Most of the workers are barefoot and few have any equipment. When a new ship comes in to the bay, workers walk through knee-deep mud at low tide and attach metal cables to winch the ship closer to shore.
Then the workers climb over 20,000- or 30,000-ton steel ships with blow torches, severing the tankers into giant pieces while children as younger than twelve run about doing tasks. The workers compete to work here because poverty is so extreme in Bangladesh, they will die if they don’t.
One worker the film followed, Belal, is nearly killed on camera when he was trapped under a massive piece of the ship being broken down. Later that night, after the workers praise Allah [god] for sparing his life, Belal laments his situation, longs for his family, and dreams of a different future. Another worker suggests that Allah chose them for this work, and this was their destiny. Later we find out Belal’s wife just gave birth to a baby girl who was blind, because Belal didn’t make enough money shipbreaking and his wife was malnourished throughout the pregnancy. He makes the three-day journey to his home village, and breaks down crying when he finally holds his beautiful, blind daughter.

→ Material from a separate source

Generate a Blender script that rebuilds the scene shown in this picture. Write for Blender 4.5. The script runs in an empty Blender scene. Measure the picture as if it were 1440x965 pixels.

This is a perfect film to teach about capitalism. We see how the racist bosses of the shipbreaking company, who provide Bangladesh with 84 percent of all the country’s domestic steel, also make huge profits auctioning off the toilets, wiring, and any consumer goods salvageable from the ships. We see pay day, when workers who are owed money are told simply the company can’t afford to pay them. When one worker complains, everyone is kicked out.
I was born and raised in Sénégal, West Africa, and even though the poverty there isn’t always as extreme, I felt what these workers were going through. When I was growing up, eleven or more of us would eat from the same plate of rice. My mother would shove food to the side for me because I wasn’t fast enough and tell me to hurry, so many other kids had to eat. Kids have to fight with the cats who are hungry, too. As a teenager I immigrated to the U.S. for a better life and being an immigrant here has not been easy. In Bangladesh, many children simply do not eat. Immigrating is a distant dream.
As shocking as it was, the documentary also shows how invincible the spirit of these workers is. Through the worst conditions, we see workers joking and laughing, tenderly lying with their wives and husbands, sharing joy and despair, kissing away each other’s tears. Not one person in the audience had dry eyes by the end. And so it is also a perfect film to teach about the working class. Iron Crows is also about our strength. When we organize that, we will win.